A boy about four or five years old was staring at monkeys at the Seoul Grand Park, Gwacheon, on an autumn Sunday in 2002. Unlike other children who paid little attention to the monkeys as they were taken around by their parents hastily, the boy was nodding and smiling at the monkeys as if he belonged with them. Hours passed. He spent almost four hours looking at them. Then he began to look for his parents who were sitting at a bench.

This is the story of “science prodigy” Song Yu-geun, an eight year-old boy who was admitted to Inha University after passing the year-round university entrance examination the day before yesterday. What was he thinking about? His father was curious about what his boy was thinking, but he did not ask. He did not want to make a judgment about the boy’s thoughts. Parents’ hasty judgments may not be helpful to children who have to dream about the future 20 to 30 years later. When the boy asked his parents questions, they always answered, “I don’t know.” When asked about a “mountain,” his parents took him to a mountain to help him feel and think about mountains.

Where does his concentration power come from?
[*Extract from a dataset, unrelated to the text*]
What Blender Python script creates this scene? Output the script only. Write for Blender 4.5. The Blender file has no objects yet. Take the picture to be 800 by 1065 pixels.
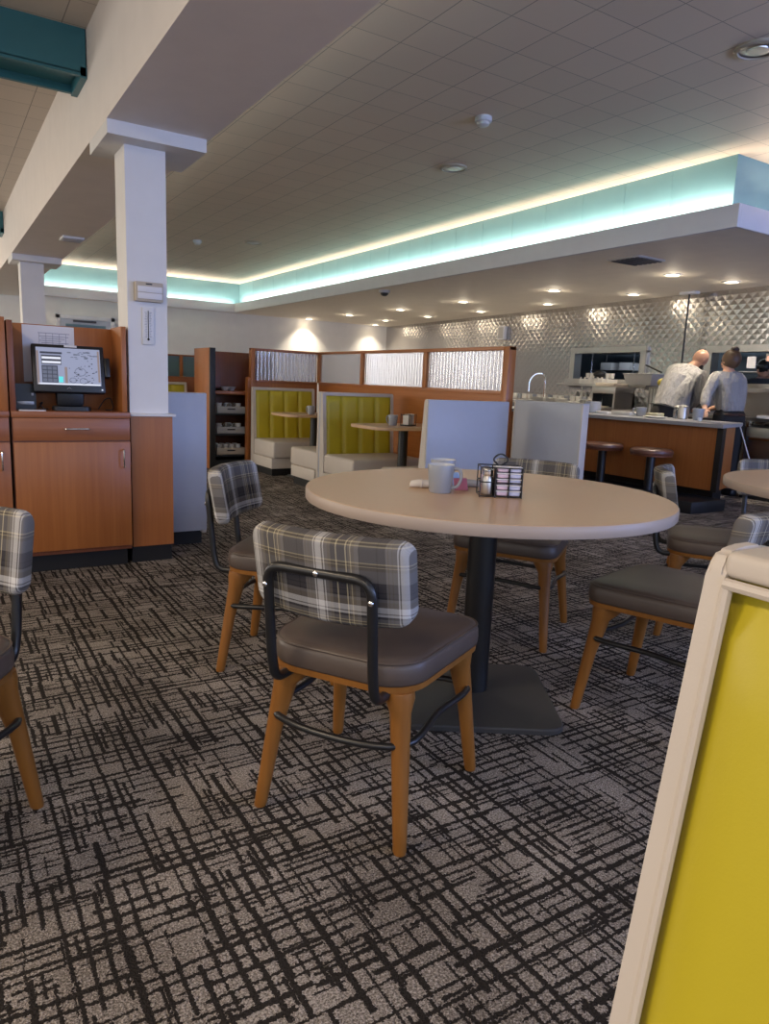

His parents found the answer in the boy’s grandmothers’ method of education. That means his power of concentration is not innate. The boy’s family lived together with his paternal grandparents and maternal grandmother. Song’s parents both worked. It was the two grandmothers who took care of the boy until he turned six. He did not receive any early childhood education. The education he received from his grandmothers was to be allowed to do whatever he wanted to do. He was sometimes left alone while watching ants digging holes for hours.

A prodigy, who finished the 12-year courses of elementary, middle, and high school education in just nine months, was born like this. The key is not the skill to find an answer, rather the power of thinking. Two times two is not always four. When confronted with questions, he first thinks “why.” Parents helped him find clues to the answer. After understanding how to calculate, he easily learned infinitesimal calculus. The “success” of Song Yu-geun gives us an opportunity to think about Korea’s education system.